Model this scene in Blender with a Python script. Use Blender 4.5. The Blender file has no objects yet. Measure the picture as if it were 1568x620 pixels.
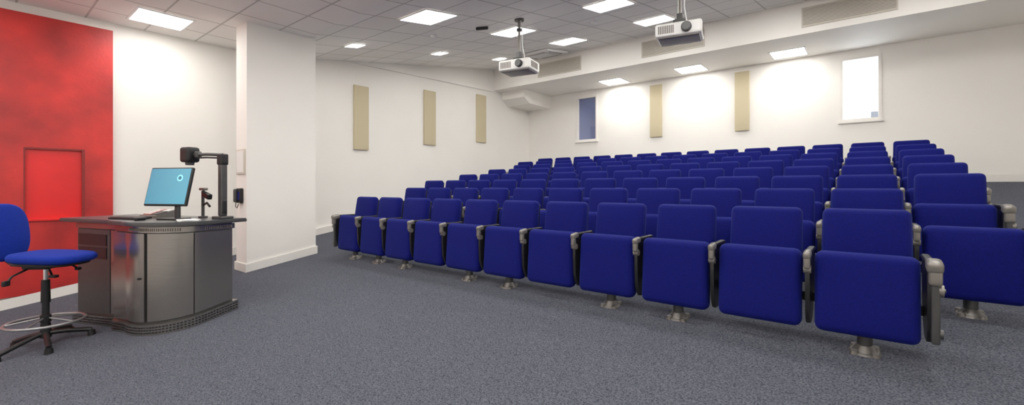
import bpy, math, random
from mathutils import Matrix, Vector
random.seed(4)
S=0.148
def fz(y): return S*(max(y,0.0)-3.8)
WX=-8.6; WY=11.5; RX=2.9; FY=-3.0
CZ=3.44; CY=3.4; CS=0.165; BY=9.74; SOF=3.88
def cz(y): return CZ+CS*max(0,y-CY)

# ---------------- materials ----------------
def new_mat(n):
    m=bpy.data.materials.new(n); m.use_nodes=True
    return m,m.node_tree,m.node_tree.nodes['Principled BSDF']
def mat(n,col,rough=0.5,metal=0.0,var=0.0,scale=20,bump=0.0,bscale=None,col2=None,spec=None,detail=4):
    m,nt,b=new_mat(n)
    b.inputs['Roughness'].default_value=rough; b.inputs['Metallic'].default_value=metal
    if spec is not None: b.inputs['Specular IOR Level'].default_value=spec
    tc=nt.nodes.new('ShaderNodeTexCoord')
    nz=nt.nodes.new('ShaderNodeTexNoise'); nz.inputs['Scale'].default_value=scale; nz.inputs['Detail'].default_value=detail
    nt.links.new(tc.outputs['Object'],nz.inputs['Vector'])
    rp=nt.nodes.new('ShaderNodeValToRGB')
    c2=col2 if col2 else tuple(min(1,c*(1+var)) for c in col)
    c1=col if col2 else tuple(c*(1-var) for c in col)
    rp.color_ramp.elements[0].position=0.35; rp.color_ramp.elements[1].position=0.65
    rp.color_ramp.elements[0].color=(*c1,1); rp.color_ramp.elements[1].color=(*c2,1)
    nt.links.new(nz.outputs['Fac'],rp.inputs['Fac']); nt.links.new(rp.outputs['Color'],b.inputs['Base Color'])
    if bump>0:
        n2=nt.nodes.new('ShaderNodeTexNoise'); n2.inputs['Scale'].default_value=bscale or scale
        nt.links.new(tc.outputs['Object'],n2.inputs['Vector'])
        bp=nt.nodes.new('ShaderNodeBump'); bp.inputs['Strength'].default_value=bump; bp.inputs['Distance'].default_value=0.01
        nt.links.new(n2.outputs['Fac'],bp.inputs['Height']); nt.links.new(bp.outputs['Normal'],b.inputs['Normal'])
    return m
def emis(n,col,st):
    m,nt,b=new_mat(n)
    b.inputs['Base Color'].default_value=(*col,1)
    b.inputs['Emission Color'].default_value=(*col,1); b.inputs['Emission Strength'].default_value=st
    return m
M_wall=mat('wall_paint',(0.88,0.85,0.80),0.6,var=0.012,scale=1.5,bump=0.05,bscale=60)
M_trim=mat('trim_paint',(0.84,0.81,0.76),0.4,var=0.01)
M_carpet=mat('carpet',(0.026,0.030,0.046),0.95,scale=100,col2=(0.110,0.116,0.142),bump=0.4,bscale=260,spec=0.1,detail=6)
M_blue=mat('blue_fabric',(0.0020,0.0035,0.100),0.85,var=0.15,scale=90,bump=0.2,bscale=300,spec=0.10)
M_blue2=mat('blue_fabric_operator',(0.003,0.016,0.24),0.85,var=0.12,scale=90,bump=0.2,bscale=300,spec=0.12)
for m in (M_blue,M_blue2):
    b=m.node_tree.nodes['Principled BSDF']
    b.inputs['Sheen Weight'].default_value=0.10; b.inputs['Sheen Tint'].default_value=(0.15,0.25,1,1)
M_black=mat('black_plastic',(0.008,0.008,0.009),0.4,var=0.1,spec=0.3)
M_grey=mat('silver_plastic',(0.20,0.185,0.165),0.35,metal=0.5,var=0.05)
M_dgrey=mat('dark_grey_metal',(0.06,0.06,0.06),0.4,metal=0.5,var=0.05)
M_foot=mat('foot_metal',(0.15,0.14,0.13),0.4,metal=0.7,var=0.2,scale=8)
M_chrome=mat('chrome',(0.7,0.7,0.7),0.15,metal=1,var=0.02)
M_ring=mat('dull_chrome',(0.30,0.30,0.31),0.35,metal=0.7,var=0.02)
M_panel=mat('acoustic_fabric',(0.55,0.47,0.30),0.9,var=0.04,scale=200,bump=0.2)
M_white=mat('white_plastic',(0.80,0.79,0.77),0.4,var=0.01)
M_vent=mat('vent_metal',(0.60,0.55,0.47),0.5,var=0.02)
M_vdark=mat('vent_dark',(0.12,0.10,0.08),0.7,var=0.05)
M_top=mat('desktop_laminate',(0.050,0.053,0.058),0.30,var=0.1,scale=150)
M_paper=mat('paper',(0.8,0.8,0.8),0.7,var=0.01)
M_cred=mat('panel_red',(0.35,0.06,0.05),0.5,var=0.05)
M_rdark=mat('red_frame',(0.20,0.003,0.003),0.5,var=0.05)
M_blind=mat('blue_blind',(0.09,0.13,0.33),0.5,var=0.1,scale=3)
M_build=mat('building_outside',(0.12,0.13,0.15),0.8,var=0.3,scale=1.2)
M_light=emis('light_diffuser',(1.0,0.965,0.91),20)
M_light2=emis('downlight_diffuser',(1.0,0.965,0.91),60)
M_red=mat('red_plaster',(0.31,0.004,0.004),0.5,scale=1.6,col2=(0.66,0.015,0.011),bump=0.15,bscale=30,detail=12)
M_red2=mat('red_hatch',(0.74,0.004,0.005),0.4,var=0.08,scale=2)
m,nt,b=new_mat('brushed_steel'); M_steel=m
b.inputs['Metallic'].default_value=0.9; b.inputs['Roughness'].default_value=0.25
tc=nt.nodes.new('ShaderNodeTexCoord'); mp=nt.nodes.new('ShaderNodeMapping'); mp.inputs['Scale'].default_value=(3,3,160)
nz=nt.nodes.new('ShaderNodeTexNoise'); nz.inputs['Scale'].default_value=2
rp=nt.nodes.new('ShaderNodeValToRGB'); rp.color_ramp.elements[0].color=(0.23,0.215,0.20,1); rp.color_ramp.elements[1].color=(0.36,0.34,0.315,1)
nt.links.new(tc.outputs['Object'],mp.inputs['Vector']); nt.links.new(mp.outputs['Vector'],nz.inputs['Vector'])
nt.links.new(nz.outputs['Fac'],rp.inputs['Fac']); nt.links.new(rp.outputs['Color'],b.inputs['Base Color'])
m,nt,b=new_mat('ceiling_tiles'); M_ceil=m
b.inputs['Roughness'].default_value=0.9
tc=nt.nodes.new('ShaderNodeTexCoord'); mp=nt.nodes.new('ShaderNodeMapping'); mp.inputs['Location'].default_value=(0.25,0.25,0)
br=nt.nodes.new('ShaderNodeTexBrick'); br.offset=0; br.squash=1
br.inputs['Scale'].default_value=1; br.inputs['Mortar Size'].default_value=0.012; br.inputs['Brick Width'].default_value=0.65; br.inputs['Row Height'].default_value=0.65
br.inputs['Color1'].default_value=(0.84,0.81,0.77,1); br.inputs['Color2'].default_value=(0.91,0.88,0.84,1); br.inputs['Mortar'].default_value=(0.50,0.48,0.45,1)
nt.links.new(tc.outputs['Object'],mp.inputs['Vector']); nt.links.new(mp.outputs['Vector'],br.inputs['Vector'])
nt.links.new(br.outputs['Color'],b.inputs['Base Color'])
bp=nt.nodes.new('ShaderNodeBump'); bp.inputs['Strength'].default_value=0.6; bp.inputs['Distance'].default_value=0.01
nt.links.new(br.outputs['Fac'],bp.inputs['Height']); nt.links.new(bp.outputs['Normal'],b.inputs['Normal'])
m,nt,b=new_mat('monitor_screen'); M_screen=m
tc=nt.nodes.new('ShaderNodeTexCoord'); gr=nt.nodes.new('ShaderNodeTexGradient')
rp=nt.nodes.new('ShaderNodeValToRGB'); rp.color_ramp.elements[0].color=(0.035,0.27,0.46,1); rp.color_ramp.elements[1].color=(0.10,0.46,0.66,1)
nt.links.new(tc.outputs['Generated'],gr.inputs['Vector']); nt.links.new(gr.outputs['Color'],rp.inputs['Fac'])
nt.links.new(rp.outputs['Color'],b.inputs['Emission Color']); b.inputs['Emission Strength'].default_value=0.6
b.inputs['Base Color'].default_value=(0.02,0.08,0.1,1); b.inputs['Roughness'].default_value=0.3
M_logo=emis('screen_logo',(0.20,0.65,0.75),0.7)
M_logo2=emis('screen_text',(0.01,0.10,0.16),0.5)
m,nt,b=new_mat('window_glass'); M_glass=m
tr=nt.nodes.new('ShaderNodeBsdfTransparent'); gl=nt.nodes.new('ShaderNodeBsdfGlossy'); gl.inputs['Roughness'].default_value=0.02
mx=nt.nodes.new('ShaderNodeMixShader'); mx.inputs['Fac'].default_value=0.08
nt.links.new(tr.outputs[0],mx.inputs[1]); nt.links.new(gl.outputs[0],mx.inputs[2]); nt.links.new(mx.outputs[0],nt.nodes['Material Output'].inputs['Surface'])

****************

- _EXERCISE BRIEF_:
Write out each line of the listing above, exactly, from its first line to the line holding "def cz(y): return CZ+CS*max(0,y-CY)", inclusive. Skip the pictures.

- _OUTPUT OF THE EXERCISE_:
Model this scene in Blender with a Python script. Use Blender 4.5. The Blender file has no objects yet. Measure the picture as if it were 1568x620 pixels.
import bpy, math, random
from mathutils import Matrix, Vector
random.seed(4)
S=0.148
def fz(y): return S*(max(y,0.0)-3.8)
WX=-8.6; WY=11.5; RX=2.9; FY=-3.0
CZ=3.44; CY=3.4; CS=0.165; BY=9.74; SOF=3.88
def cz(y): return CZ+CS*max(0,y-CY)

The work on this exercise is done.